Nasubi, in a scene from ‘The Contestant.’
Nasubi, in a scene from ‘The Contestant.’

Yet more than the rearview-mirror testimonies from Denpa Shonen‘s God and Job, it’s the abundance of footage from Nasubi’s attempts to survive on next to nothing for weeks on end that, not surprisingly, make The Contestant both a can’t-look-away car wreck and an indictment of viewer complicity. He’s told that most of the footage will never see the light of day, yet right from the jump, Nasubi begins mugging for the camera. He sings and cracks jokes and, when he wins dog food and begins eating it out of desperation, howls at a moon he can’t see; his weekly dance of celebration becomes a crowd favorite. Since he’s naked, the show’s creators decide to cover his junk with an eggplant emoji, courtesy of his nickname — so you have Tsuchiya and his crew to thank for all of these coded dick texts you get from horndogs as well. He’s got personality to spare, and you can see why audiences take to him.

People also loved watching lions devour Christians back in the day, of course, and no amount of the goofy, over-the-top voiceovers (dubbed into appropriately giddy English here) can mask what soon becomes apparent: Nasubi starts psychologically deteriorating before the eyes of 15 million viewers. They’re tuning in to see what he’ll do next in order to survive on random prizes ranging from a spiny lobster to women’s underwear and a stuffed baby seal. But they’re also watching a man come apart at the seams, and the more feral he gets, the more the ratings keep ascending. Nasubi admits to loneliness, crushing bouts of depression and madness — a montage of him introducing himself as the days tick by in the screen’s corner attests to a growing state of mania. The show almost pulls the plug when he starves to death early on, but they keep pushing, pushing, pushing him to the brink even when he’s unraveling. Because that’s great TV!

It’s what makes a particularly sadistic “reset” within the show so tortuous to witness; you’ll wonder why the Geneva Convention wasn’t invoked at this point. And it’s why, when The Contestant gets to the “finale” of this whole endeavor, that you, too, will feel like you’ve gone through the looking glass. If you know what Tsuchiya has concocted for the big revelation or have seen the footage, then you understand what a mindfuck happening in real time looks like. If not, we’re not going to ruin it for you.
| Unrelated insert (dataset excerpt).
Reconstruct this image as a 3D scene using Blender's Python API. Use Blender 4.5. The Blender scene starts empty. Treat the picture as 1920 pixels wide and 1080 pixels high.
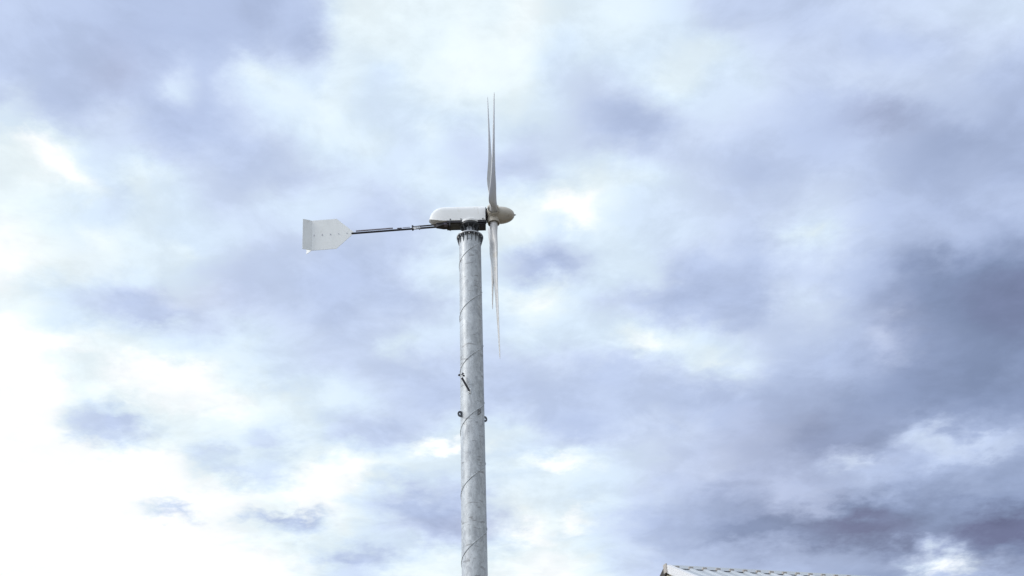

What’s both exciting and horrifying is that, in that exact moment, you feel like you’re seeing the shape of things to come. The documentary catches you up on Nasubi’s life after “A Life in Prizes,” and how he ultimately used his celebrity in the name of good. It’s a happy ending and a hell of a third act. Yet once a specific set of walls come tumbling down, The Contestant suddenly goes full metal Cassandra. This is a peak moment of rock-bottom entertainment, a spectacle of absolute emotional “truth” manufactured for maximum impact. It’s also a glimpse of the new norm, rushing toward us like a runaway train. We’re all contestants now.